§ Task to complete
In the records below, find the line that contains "Recreate this scene". Retype that line and all the lines after it through the end, leaving out the pictures.
[start]
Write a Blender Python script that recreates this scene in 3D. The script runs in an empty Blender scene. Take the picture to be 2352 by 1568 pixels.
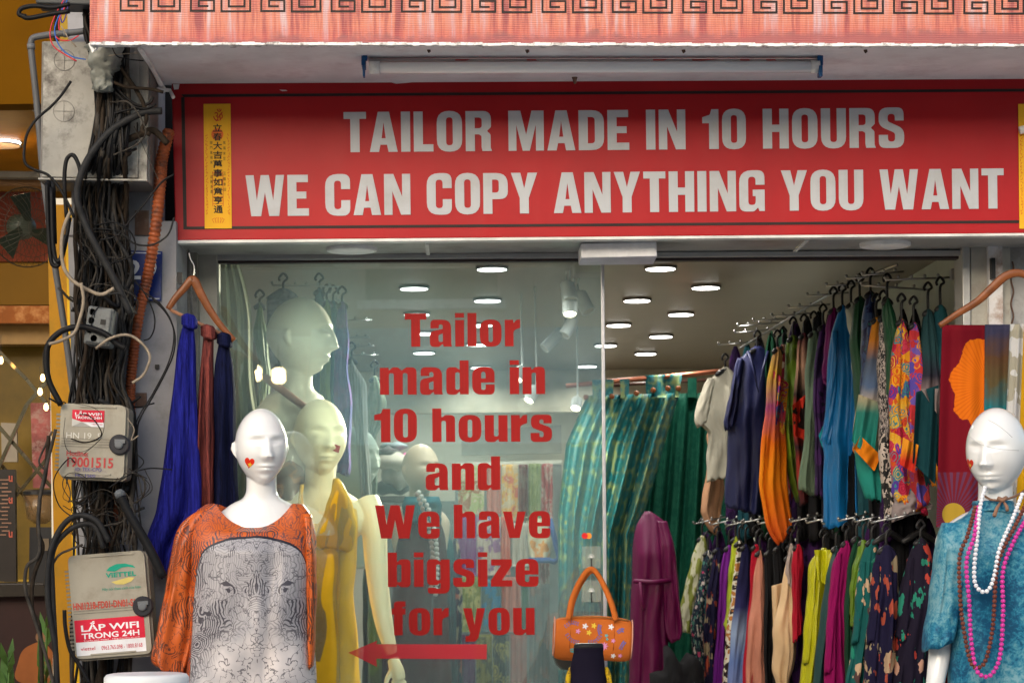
import bpy, math, random
import numpy as np
from mathutils import Vector, Matrix, geometry
R = math.radians
sc = bpy.context.scene
# ------------------------------------------------------------------ camera, light, exposure
EYE = 1.62
ROLL = 0.0090
FPX = 5053.0            # focal length in units of a 2352 px wide picture
cd = bpy.data.cameras.new('camera'); cam = bpy.data.objects.new('camera', cd); sc.collection.objects.link(cam)
cd.sensor_width = 36; cd.lens = 36 * FPX / 2352
cd.shift_x = (1176 - 1052) / 2352; cd.shift_y = (1260 - 784) / 2352
cd.clip_start = .1; cd.clip_end = 300
cd.dof.use_dof = True; cd.dof.focus_distance = 6.6; cd.dof.aperture_fstop = 7.1
RT = Vector((math.cos(ROLL), 0, -math.sin(ROLL))); UP = Vector((math.sin(ROLL), 0, math.cos(ROLL))); FW = Vector((0, 1, 0))
cam.matrix_world = Matrix(((RT.x, UP.x, -FW.x, 0), (RT.y, UP.y, -FW.y, 0), (RT.z, UP.z, -FW.z, EYE), (0, 0, 0, 1)))
sc.camera = cam
world = bpy.data.worlds.new('World'); sc.world = world; world.use_nodes = True
wn = world.node_tree.nodes; sky = wn.new('ShaderNodeTexSky'); sky.sky_type = 'NISHITA'; sky.sun_disc = False
sky.sun_elevation = R(22); sky.sun_rotation = R(200); sky.air_density = 1.2; sky.dust_density = 3.0
world.node_tree.links.new(sky.outputs[0], wn['Background'].inputs[0]); wn['Background'].inputs[1].default_value = .15
sl = bpy.data.lights.new('sun', 'SUN'); sl.energy = .95; sl.angle = R(60); sl.color = (1, .975, .945)
so = bpy.data.objects.new('sun', sl); sc.collection.objects.link(so)
_e, _a = R(22), R(200)
sdir = Vector((math.sin(_a) * math.cos(_e), math.cos(_a) * math.cos(_e), math.sin(_e)))
so.rotation_euler = sdir.to_track_quat('Z', 'Y').to_euler(); so.location = (0, -2, 9)
sc.view_settings.view_transform = 'Standard'; sc.view_settings.look = 'None'; sc.view_settings.gamma = 1
sc.view_settings.use_curve_mapping = False
sc.view_settings.exposure = 0.8

# ------------------------------------------------------------------ helpers
random.seed(7)
ORG = {}
def S(x, y, Y):
    """a direction measured in the picture, taken out to the real depth Y (metres from the camera)"""
    x = float(x); y = float(y); Y = float(Y)
    return Vector((0, 0, EYE)) + Y * (FW + (x - 1052) / FPX * RT + (1260 - y) / FPX * UP)
def px(Y): return Y / FPX
def tag(o, label, cat, group=None):
    o['label'] = label; o['category'] = cat
    if group: o['group'] = group
    return o
def thing(name, loc, label, cat, group=None):
    o = bpy.data.objects.new(name, None); sc.collection.objects.link(o)
    o.empty_display_size = .05
    o.location = loc; ORG[o.name] = Vector(loc)
    return tag(o, label, cat, group)
def mobj(name, vs, fs, mat, parent=None, smooth=False, loc=None):
    """one mesh object; vertices are given in world space"""
    vs = [Vector(v) for v in vs]
    if parent is not None: o0 = ORG[parent.name]
    elif loc is not None: o0 = Vector(loc)
    else:
        xs = [v.x for v in vs]; ys = [v.y for v in vs]
        o0 = Vector(((min(xs) + max(xs)) / 2, (min(ys) + max(ys)) / 2, min(v.z for v in vs)))
    me = bpy.data.meshes.new(name); me.from_pydata([v - o0 for v in vs], [], fs)
    me.materials.append(mat); me.update()
    if smooth: me.polygons.foreach_set('use_smooth', [True] * len(me.polygons))
    o = bpy.data.objects.new(name, me); sc.collection.objects.link(o)
    if parent is not None: o.parent = parent
    else: o.location = o0
    ORG[o.name] = o0
    return o
def struct(o): o['kind'] = 'structure'; return o
def stuff(o): o['kind'] = 'stuff'; return o
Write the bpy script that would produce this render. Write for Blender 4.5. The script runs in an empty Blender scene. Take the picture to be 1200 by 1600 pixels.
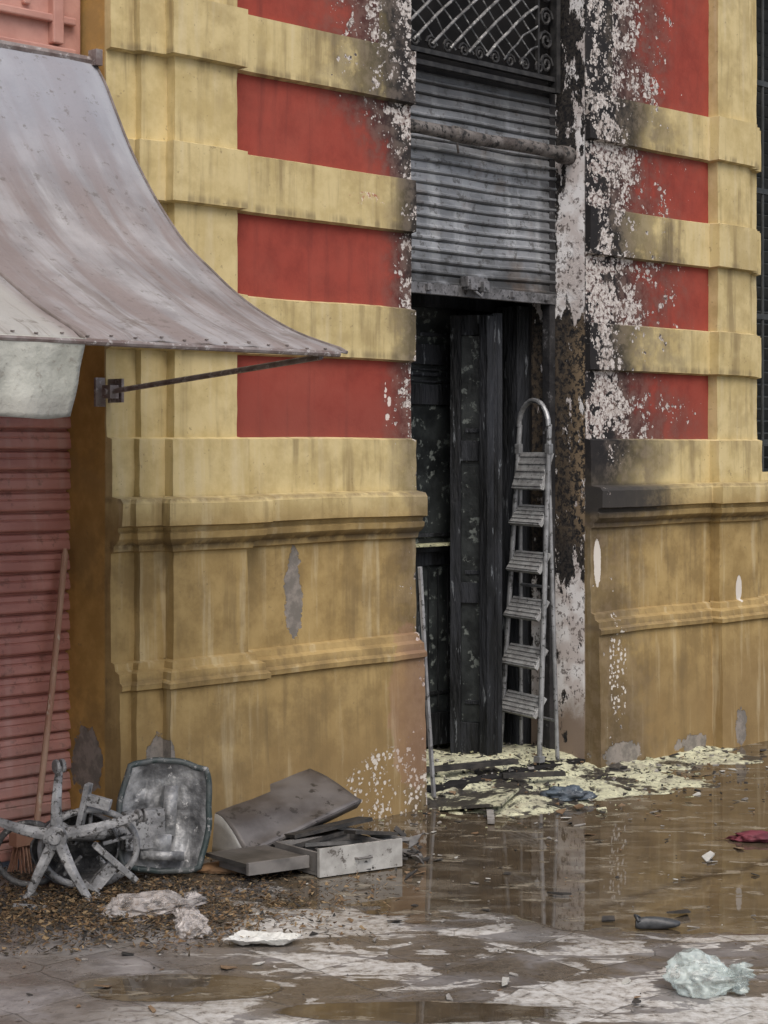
import bpy, bmesh, math, random
from mathutils import Vector, Matrix, noise as mnoise
random.seed(7)
scene=bpy.context.scene
# ------------------------------------------------------------------ node helpers
class S:
    def __init__(s,t,k): s.t=t; s.k=k
    def __add__(a,b): return mth(a.t,'ADD',a,b)
    __radd__=__add__
    def __mul__(a,b): return mth(a.t,'MULTIPLY',a,b)
    __rmul__=__mul__
    def __sub__(a,b): return mth(a.t,'SUBTRACT',a,b)
    def __rsub__(a,b): return mth(a.t,'SUBTRACT',b,a)
    def __truediv__(a,b): return mth(a.t,'DIVIDE',a,b)
def put(t,sock,v):
    if isinstance(v,S): t.links.new(v.k,sock)
    elif isinstance(v,(tuple,list)):
        n=len(sock.default_value)
        sock.default_value=(list(v)+[1.0])[:n] if n==4 else list(v)[:n]
    else: sock.default_value=v
def mth(t,op,*a):
    n=t.nodes.new('ShaderNodeMath'); n.operation=op
    for i,v in enumerate(a): put(t,n.inputs[i],v)
    return S(t,n.outputs[0])
def mx(a,b): return mth(a.t,'MAXIMUM',a,b)
def mn(a,b): return mth(a.t,'MINIMUM',a,b)
def ab(a): return mth(a.t,'ABSOLUTE',a)
def sm(x,a,b,lo=0.,hi=1.):
    t=x.t; n=t.nodes.new('ShaderNodeMapRange'); n.interpolation_type='SMOOTHSTEP'
    if (not isinstance(a,S)) and (not isinstance(b,S)) and a>b: a,b,lo,hi=b,a,hi,lo
    put(t,n.inputs[0],x);put(t,n.inputs[1],a);put(t,n.inputs[2],b);put(t,n.inputs[3],lo);put(t,n.inputs[4],hi)
    return S(t,n.outputs[0])
def mix(f,a,b,mode='MIX'):
    t=f.t if isinstance(f,S) else (a.t if isinstance(a,S) else b.t)
    n=t.nodes.new('ShaderNodeMix'); n.data_type='RGBA'; n.blend_type=mode; n.clamp_factor=True
    put(t,n.inputs[0],f);put(t,n.inputs[6],a);put(t,n.inputs[7],b)
    return S(t,n.outputs[2])
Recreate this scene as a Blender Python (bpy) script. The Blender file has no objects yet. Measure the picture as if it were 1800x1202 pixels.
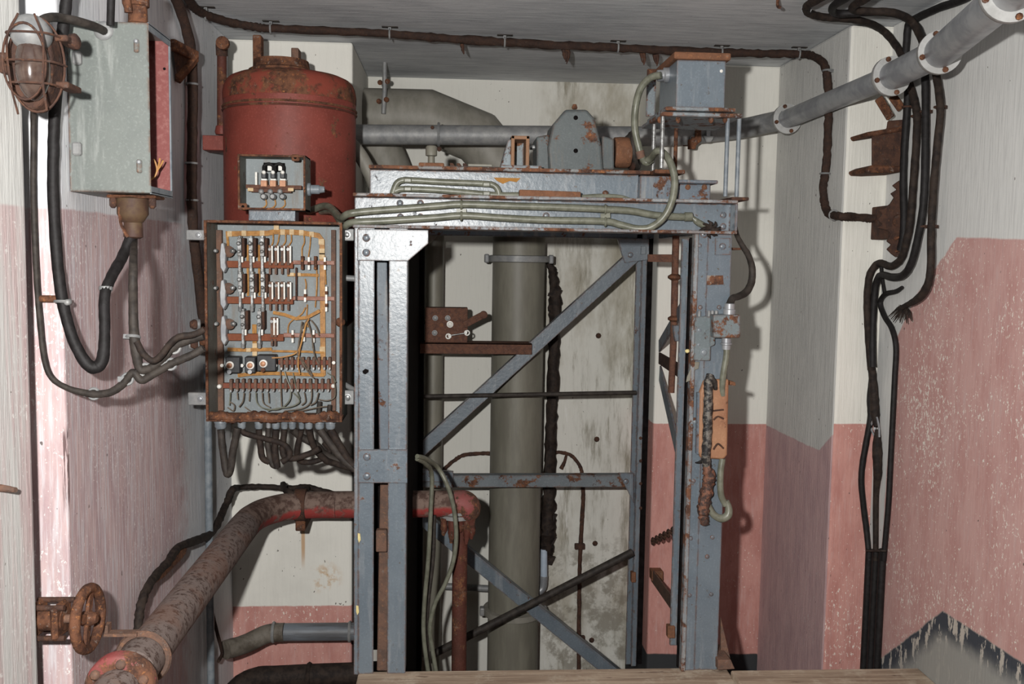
import bpy, math, random
from mathutils import Vector, Matrix
random.seed(7)
PI = math.pi
SC = bpy.context.scene
COL = SC.collection
# ------------------------------------------------------------------ camera
IW, IH, FOC = 1800.0, 1202.0, 1700.0
CAM = Vector((0.0, 0.0, 2.2))
YAW = math.atan(110.0 / FOC)
PITCH = math.atan(146.0 / FOC)
ROLL = 0.0155
fwd = Vector((math.sin(YAW) * math.cos(PITCH), math.cos(YAW) * math.cos(PITCH), -math.sin(PITCH)))
right0 = Vector((math.cos(YAW), -math.sin(YAW), 0))
up0 = right0.cross(fwd)
RIGHT = right0 * math.cos(ROLL) + up0 * math.sin(ROLL)
UP = up0 * math.cos(ROLL) - right0 * math.sin(ROLL)
cam_data = bpy.data.cameras.new('camera')
cam_data.sensor_width = 36.0
cam_data.lens = FOC / IW * 36.0
cam_data.clip_start = 0.02
cam = bpy.data.objects.new('camera', cam_data)
COL.objects.link(cam)
m = Matrix((RIGHT, UP, -fwd)).transposed().to_4x4()
m.translation = CAM
cam.matrix_world = m
SC.camera = cam
SC.view_settings.view_transform = 'Standard'
SC.view_settings.look = 'None'
SC.view_settings.gamma = 1
SC.view_settings.use_curve_mapping = False
SC.view_settings.exposure = 0.50


def ray(px, py):
    return fwd + RIGHT * ((px - IW / 2) / FOC) - UP * ((py - IH / 2) / FOC)


def W(px, py, Y):
    """the point of the room seen at photo position px,py that lies at depth Y"""
    d = ray(px, py)
    return CAM + d * (Y / d.y)


def WX(px, py, X):
    d = ray(px, py)
    return CAM + d * (X / d.x)


def WZ(px, py, Z):
    d = ray(px, py)
    return CAM + d * ((Z - CAM.z) / d.z)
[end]
§ The answer
Recreate this scene as a Blender Python (bpy) script. The Blender file has no objects yet. Measure the picture as if it were 1800x1202 pixels.
import bpy, math, random
from mathutils import Vector, Matrix
random.seed(7)
PI = math.pi
SC = bpy.context.scene
COL = SC.collection
# ------------------------------------------------------------------ camera
IW, IH, FOC = 1800.0, 1202.0, 1700.0
CAM = Vector((0.0, 0.0, 2.2))
YAW = math.atan(110.0 / FOC)
PITCH = math.atan(146.0 / FOC)
ROLL = 0.0155
fwd = Vector((math.sin(YAW) * math.cos(PITCH), math.cos(YAW) * math.cos(PITCH), -math.sin(PITCH)))
right0 = Vector((math.cos(YAW), -math.sin(YAW), 0))
up0 = right0.cross(fwd)
RIGHT = right0 * math.cos(ROLL) + up0 * math.sin(ROLL)
UP = up0 * math.cos(ROLL) - right0 * math.sin(ROLL)
cam_data = bpy.data.cameras.new('camera')
cam_data.sensor_width = 36.0
cam_data.lens = FOC / IW * 36.0
cam_data.clip_start = 0.02
cam = bpy.data.objects.new('camera', cam_data)
COL.objects.link(cam)
m = Matrix((RIGHT, UP, -fwd)).transposed().to_4x4()
m.translation = CAM
cam.matrix_world = m
SC.camera = cam
SC.view_settings.view_transform = 'Standard'
SC.view_settings.look = 'None'
SC.view_settings.gamma = 1
SC.view_settings.use_curve_mapping = False
SC.view_settings.exposure = 0.50


def ray(px, py):
    return fwd + RIGHT * ((px - IW / 2) / FOC) - UP * ((py - IH / 2) / FOC)


def W(px, py, Y):
    """the point of the room seen at photo position px,py that lies at depth Y"""
    d = ray(px, py)
    return CAM + d * (Y / d.y)


def WX(px, py, X):
    d = ray(px, py)
    return CAM + d * (X / d.x)


def WZ(px, py, Z):
    d = ray(px, py)
    return CAM + d * ((Z - CAM.z) / d.z)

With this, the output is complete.